La reinstauración de la justicia en Venezuela pasa por desguazar el conjunto de leyes y políticas que la impiden. Su secuestro se consiguió reduciendo los espacios de la democracia y eliminando el control institucional sobre el poder Ejecutivo. El regreso del país al Estado de derecho, a la división de poderes, deberá consensuarse y concluir con elecciones sin trampas. Desde la promulgación de la ley venezolana contra la Tortura, en 2013, se viene reclamando la corrección del artículo 17, que escuda a los funcionarios que infligen dolor y sufrimientos en el ejercicio de sus funciones. Las discrepancias entre la definición de torturas que figura en la Convención de Naciones Unidas y la reflejada en las legislaciones nacionales abren amplios espacios a la impunidad en la mayoría de países de Latinoamérica, que no vigilan los métodos de interrogatorio. La ausencia de humanismo y probidad en la formación profesional y comportamiento de los funcionarios encargados de aplicar la ley tiene efectos devastadores. Las autoridades competentes rara vez investigan cuando sospechan que se ha torturado; y el derecho al debido proceso de quienes denuncian haber sido víctimas de tratos degradantes funciona a beneficio de inventario.

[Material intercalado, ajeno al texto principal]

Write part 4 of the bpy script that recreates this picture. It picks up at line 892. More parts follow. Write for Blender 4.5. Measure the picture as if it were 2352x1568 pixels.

Seis meses después de la muerte de Rafael Acosta, ni el Ministerio Público, ni el Gobierno han castigado las barbaridades cometidas, las fracturas de huesos, las quemaduras de pies, los aplastamientos y derrames. Un avasallamiento de los protocolos internacionales contra la tortura que retrata la catadura moral de quienes los rubrican a sabiendas de que serán incumplidos.